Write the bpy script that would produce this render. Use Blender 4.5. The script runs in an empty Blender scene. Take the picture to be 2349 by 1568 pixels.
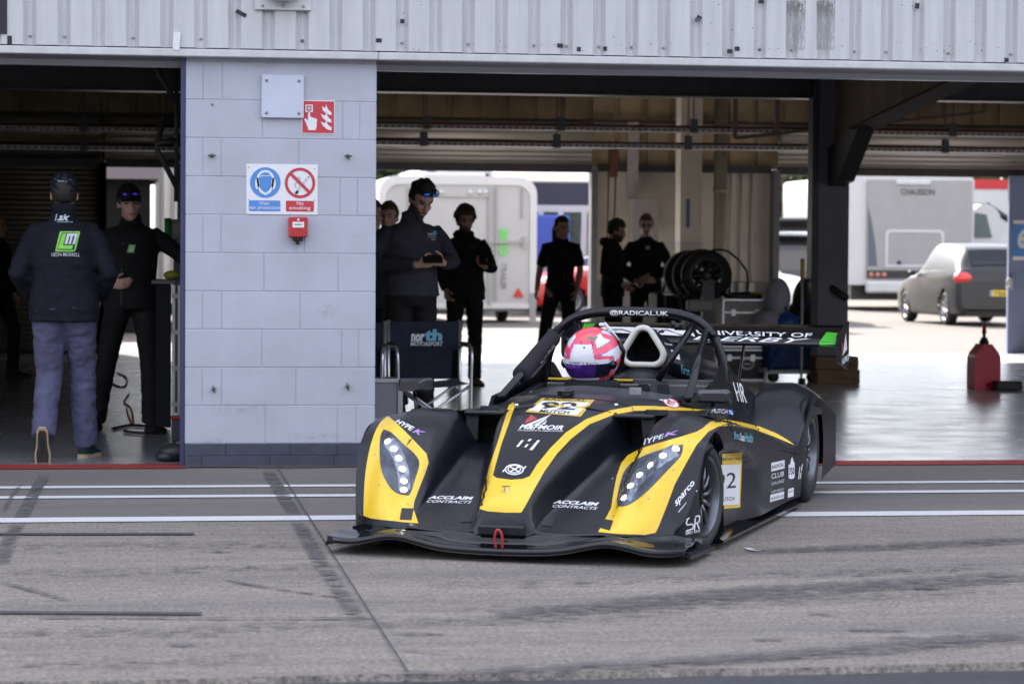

* * *

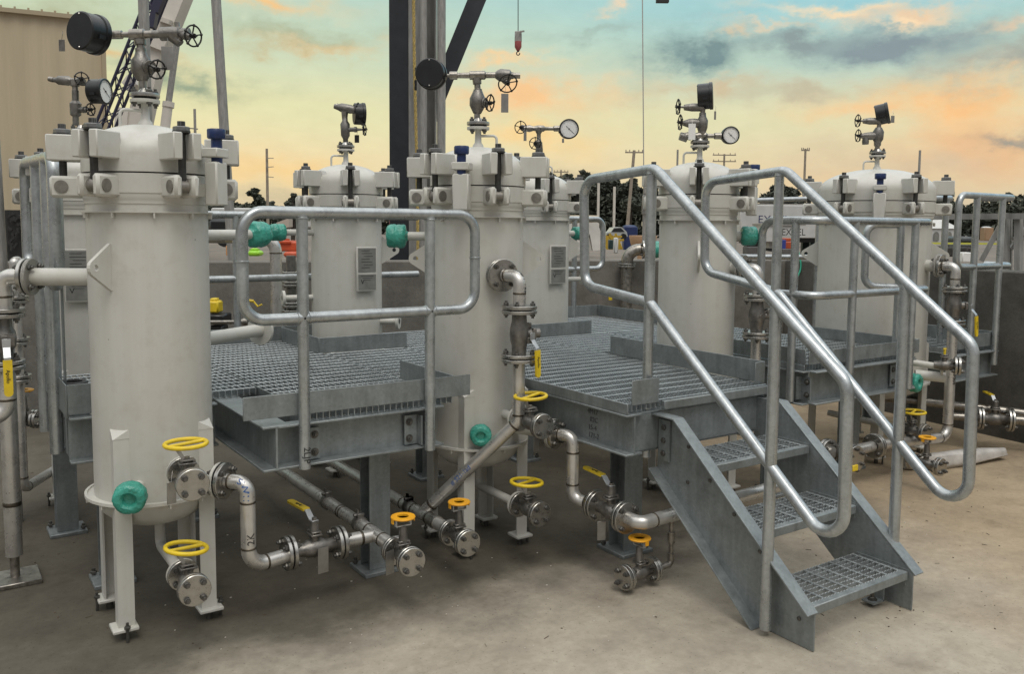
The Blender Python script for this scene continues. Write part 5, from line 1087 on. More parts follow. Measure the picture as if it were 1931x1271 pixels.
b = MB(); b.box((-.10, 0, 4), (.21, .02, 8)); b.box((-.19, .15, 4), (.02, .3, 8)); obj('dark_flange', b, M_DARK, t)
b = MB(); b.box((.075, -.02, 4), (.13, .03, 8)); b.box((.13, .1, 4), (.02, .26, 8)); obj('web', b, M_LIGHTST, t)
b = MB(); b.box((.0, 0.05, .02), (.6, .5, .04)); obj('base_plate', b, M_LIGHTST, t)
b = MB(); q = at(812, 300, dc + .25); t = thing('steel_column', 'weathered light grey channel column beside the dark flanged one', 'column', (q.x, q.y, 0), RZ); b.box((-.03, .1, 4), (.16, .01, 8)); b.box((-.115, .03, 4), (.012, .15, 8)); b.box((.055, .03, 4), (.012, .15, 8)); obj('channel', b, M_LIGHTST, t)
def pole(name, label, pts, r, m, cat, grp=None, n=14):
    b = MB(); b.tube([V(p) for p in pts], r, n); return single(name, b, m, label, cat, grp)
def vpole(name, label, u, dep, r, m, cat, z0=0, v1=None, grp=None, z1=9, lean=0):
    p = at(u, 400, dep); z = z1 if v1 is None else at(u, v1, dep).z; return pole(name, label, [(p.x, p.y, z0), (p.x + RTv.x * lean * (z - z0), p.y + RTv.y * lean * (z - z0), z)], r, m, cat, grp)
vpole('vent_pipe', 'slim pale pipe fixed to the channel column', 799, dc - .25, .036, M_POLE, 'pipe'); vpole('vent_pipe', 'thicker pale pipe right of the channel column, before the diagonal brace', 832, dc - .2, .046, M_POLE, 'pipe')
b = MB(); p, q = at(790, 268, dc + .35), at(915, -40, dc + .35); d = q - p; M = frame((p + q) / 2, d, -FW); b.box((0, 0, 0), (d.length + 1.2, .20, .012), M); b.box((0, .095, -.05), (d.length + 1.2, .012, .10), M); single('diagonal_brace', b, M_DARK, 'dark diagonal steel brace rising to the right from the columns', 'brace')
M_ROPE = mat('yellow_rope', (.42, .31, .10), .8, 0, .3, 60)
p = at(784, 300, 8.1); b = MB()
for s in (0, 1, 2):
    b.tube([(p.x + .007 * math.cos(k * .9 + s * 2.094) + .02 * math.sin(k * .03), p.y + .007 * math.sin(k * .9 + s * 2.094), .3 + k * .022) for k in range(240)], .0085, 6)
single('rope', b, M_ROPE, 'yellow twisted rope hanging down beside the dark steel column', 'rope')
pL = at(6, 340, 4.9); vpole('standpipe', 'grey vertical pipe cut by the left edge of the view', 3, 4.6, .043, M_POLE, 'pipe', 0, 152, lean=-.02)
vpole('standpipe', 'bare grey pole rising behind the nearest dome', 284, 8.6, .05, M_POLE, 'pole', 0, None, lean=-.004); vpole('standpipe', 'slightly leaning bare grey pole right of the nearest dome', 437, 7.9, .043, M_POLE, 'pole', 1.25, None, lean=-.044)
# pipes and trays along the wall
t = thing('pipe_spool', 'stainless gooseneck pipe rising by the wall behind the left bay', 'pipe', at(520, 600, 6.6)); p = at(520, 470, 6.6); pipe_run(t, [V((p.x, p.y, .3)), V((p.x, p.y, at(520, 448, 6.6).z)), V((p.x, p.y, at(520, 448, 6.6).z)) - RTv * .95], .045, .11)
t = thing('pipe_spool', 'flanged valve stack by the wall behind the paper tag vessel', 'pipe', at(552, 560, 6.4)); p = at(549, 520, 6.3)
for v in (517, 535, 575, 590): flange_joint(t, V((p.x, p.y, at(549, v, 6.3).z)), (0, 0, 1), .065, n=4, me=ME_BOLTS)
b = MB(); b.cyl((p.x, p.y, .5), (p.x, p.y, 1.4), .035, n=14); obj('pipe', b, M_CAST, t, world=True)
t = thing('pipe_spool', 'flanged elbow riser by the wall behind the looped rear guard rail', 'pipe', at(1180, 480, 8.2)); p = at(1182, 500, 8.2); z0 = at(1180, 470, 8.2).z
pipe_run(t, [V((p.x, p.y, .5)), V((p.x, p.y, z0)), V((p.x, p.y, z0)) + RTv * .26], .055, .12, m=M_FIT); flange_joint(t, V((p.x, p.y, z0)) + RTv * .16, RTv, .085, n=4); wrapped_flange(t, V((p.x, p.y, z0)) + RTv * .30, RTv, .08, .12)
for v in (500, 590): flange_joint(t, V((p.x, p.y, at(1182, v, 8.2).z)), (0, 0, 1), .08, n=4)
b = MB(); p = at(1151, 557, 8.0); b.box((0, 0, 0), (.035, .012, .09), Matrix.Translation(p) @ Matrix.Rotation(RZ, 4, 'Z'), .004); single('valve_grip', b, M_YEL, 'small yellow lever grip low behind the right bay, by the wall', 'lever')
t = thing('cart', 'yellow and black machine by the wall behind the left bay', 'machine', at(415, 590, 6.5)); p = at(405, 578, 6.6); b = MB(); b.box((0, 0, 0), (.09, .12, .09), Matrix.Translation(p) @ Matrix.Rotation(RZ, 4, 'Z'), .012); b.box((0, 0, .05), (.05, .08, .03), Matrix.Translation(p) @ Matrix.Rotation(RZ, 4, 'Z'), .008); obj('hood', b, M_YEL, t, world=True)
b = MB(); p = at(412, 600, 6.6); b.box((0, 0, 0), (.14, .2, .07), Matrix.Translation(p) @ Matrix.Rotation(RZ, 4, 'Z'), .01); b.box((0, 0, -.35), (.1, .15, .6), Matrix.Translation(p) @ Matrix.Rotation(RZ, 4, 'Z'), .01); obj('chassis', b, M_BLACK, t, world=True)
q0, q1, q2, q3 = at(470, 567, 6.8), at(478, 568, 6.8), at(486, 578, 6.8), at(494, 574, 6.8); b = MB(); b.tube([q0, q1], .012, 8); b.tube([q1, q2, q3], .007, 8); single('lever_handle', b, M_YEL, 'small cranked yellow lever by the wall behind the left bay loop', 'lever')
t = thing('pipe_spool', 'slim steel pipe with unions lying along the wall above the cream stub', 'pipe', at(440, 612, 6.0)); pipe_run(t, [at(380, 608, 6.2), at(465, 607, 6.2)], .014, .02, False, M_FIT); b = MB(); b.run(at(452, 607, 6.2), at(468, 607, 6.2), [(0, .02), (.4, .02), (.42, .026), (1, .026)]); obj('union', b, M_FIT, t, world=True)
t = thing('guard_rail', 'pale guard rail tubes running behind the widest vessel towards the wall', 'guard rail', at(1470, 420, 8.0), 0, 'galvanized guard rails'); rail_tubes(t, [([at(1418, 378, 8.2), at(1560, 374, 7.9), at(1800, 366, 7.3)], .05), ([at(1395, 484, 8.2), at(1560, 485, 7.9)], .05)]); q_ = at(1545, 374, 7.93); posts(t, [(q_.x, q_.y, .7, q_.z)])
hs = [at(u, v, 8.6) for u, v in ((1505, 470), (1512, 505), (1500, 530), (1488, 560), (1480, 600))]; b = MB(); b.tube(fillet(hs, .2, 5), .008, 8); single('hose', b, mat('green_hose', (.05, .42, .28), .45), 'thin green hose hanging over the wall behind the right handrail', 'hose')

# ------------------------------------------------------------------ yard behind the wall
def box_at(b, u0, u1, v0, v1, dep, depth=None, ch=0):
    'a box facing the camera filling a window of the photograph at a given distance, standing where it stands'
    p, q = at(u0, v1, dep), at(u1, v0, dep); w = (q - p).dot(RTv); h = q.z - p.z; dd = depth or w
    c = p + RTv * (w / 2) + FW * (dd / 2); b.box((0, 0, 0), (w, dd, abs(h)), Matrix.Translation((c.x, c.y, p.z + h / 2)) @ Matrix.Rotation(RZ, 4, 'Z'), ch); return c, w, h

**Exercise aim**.
Extract all lines from the material above that include the word "script".

**Problem solution**.
Write the bpy script that would produce this render. Use Blender 4.5. The script runs in an empty Blender scene. Take the picture to be 2349 by 1568 pixels.
The Blender Python script for this scene continues. Write part 5, from line 1087 on. More parts follow. Measure the picture as if it were 1931x1271 pixels.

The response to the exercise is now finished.